Opposite dugout: Struggling Giants find themselves in unfamiliar position

giants-logo.pngManager: Bruce Bochy (11th season)

Record: 22-30

Last 10 games: 5-5

Who to watch: C Buster Posey (.333 with 7 HR, 11 RBIs), 1B Brandon Belt (10 HR, 22 RBIs), 3B Eduardo Núñez (.283 with 17 RBIs, 13 SB), RHP Matt Cain (3-3, 4.45 ERA), RHP Mark Melancon (2.51 ERA, 10 saves)

Season series vs. Nationals: First meeting (3-4 in 2016)

Pitching probables:

May 29: RHP Tanner Roark vs. LHP Matt Moore, 4:05 p.m., MASN2
May 30: LHP Gio Gonzalez vs. RHP Jeff Samardzija, 10:15 p.m., MASN2
May 31: RHP Max Scherzer vs. RHP Matt Cain, 10:15 p.m., MASN2

Inside the Giants:

The Giants usually use strong pitching and relentless offense to subdue opponents, but these aren't the Giants of a recent vintage. Injuries and inconsistency have robbed manager Bruce Bochy of the ability to use his 25-man roster to its fullest and the Giants are challenging the Padres for the basement in the National League West. Few people saw this collapse coming, though fewer people could have predicted that key cogs like ace Madison Bumgarner and emotional sparkplug Hunter Pence would be hurt, or that their replacements wouldn't produce as they have in the past. San Francisco is at or near the bottom in a variety of offensive categories - 29th in average (.228), homers (42) and total bases (622), and dead last in on-base percentage (.288) and slugging percentage (.353) - and middle-of-the-pack pitching hasn't been nearly enough to pick up the slack. As a result, the Giants are eight games below .500 and headed toward a lost campaign unless something changes dramatically - and quickly.

Catcher Buster Posey, who missed a week earlier this season with a concussion, has been his usual productive self, leading the Giants in batting average (.333), though his seven home runs have driven in only 11 runs. Center fielder Denard Span, who has battled right shoulder and right thumb injuries, boasts a .294 on-base percentage that's well below his career norm and has yet to steal a base. Since returning from a strained groin earlier this month, shortstop Brandon Crawford has slashed .317/.424/.741, hitting safely in 15 of his last 17 games. The Giants' most consistent power bat belongs to first baseman Brandon Belt, who has 10 homers and 22 RBIs, both team-leading marks. But Belt is struggling along with a .238 batting average, and though his 33 walks have upped his on-base mark to .355, the Giants need him to do a little more than stroll to first base following four balls. One-time Nationals fan favorite Michael Morse worked his way back into the majors and is acting as a pinch-hitter for the Giants, going 4-for-13 in that role.
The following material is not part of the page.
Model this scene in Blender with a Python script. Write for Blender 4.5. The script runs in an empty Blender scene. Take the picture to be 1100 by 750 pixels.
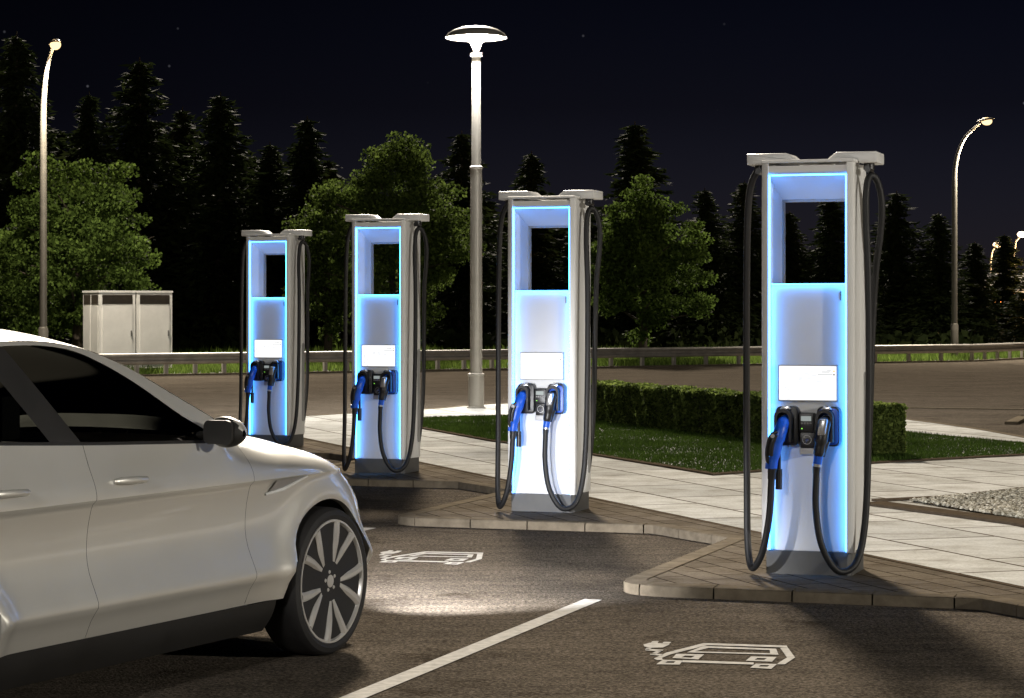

Lefty Matt Moore starts the series opener and has worked at least six innings in three straight games and four of his last six. He's pitched much better at home (2-1, 2.57 ERA) than on the road (0-4, 7.80 ERA), but left-handed hitters are ripping him for a .404/.469/.825 slash line. He's made one career start against the Nats without factoring into the decision, posting a 3.60 ERA in five innings of work. Tuesday starter Jeff Samardzija has little to show for this season, winning only one game in seven decisions over 10 starts. He's prone to losing it only briefly and paying for it: from his 31st to 45th pitches, foes slash .419/.471/.774 with three homers. In 14 career games (seven starts) against Washington, he's 2-5 with a 3.83 ERA. Matt Cain draws the start in Wednesday's series finale, and the right-hander hasn't finished a season with a winning record since going 16-5 in 2012. He's only worked seven innings in two of his 10 starts this season, but is 3-1 with a 1.21 ERA in five home starts. Opponents are making hay in the first inning, when Moore allows a .317/.400/.537 slash. Cain has enjoyed a fair amount of success against the Nats with a lifetime 7-5 record and 3.30 ERA in 17 starts.

Mark Melancon, the Giants closer, is no stranger to the Nationals, who traded for him last July and had hoped to retain him. But Melancon bolted for San Francisco and a four-year, $62 million deal in the offseason. Yet with the Giants' struggles, there's been some chatter that the Nats might inquire about his availability. He's got 10 saves in 12 tries around a 10-day stay on the disabled list with a right pronator strain. But he's helped solidify the bullpen, which has a collective 3.90 ERA.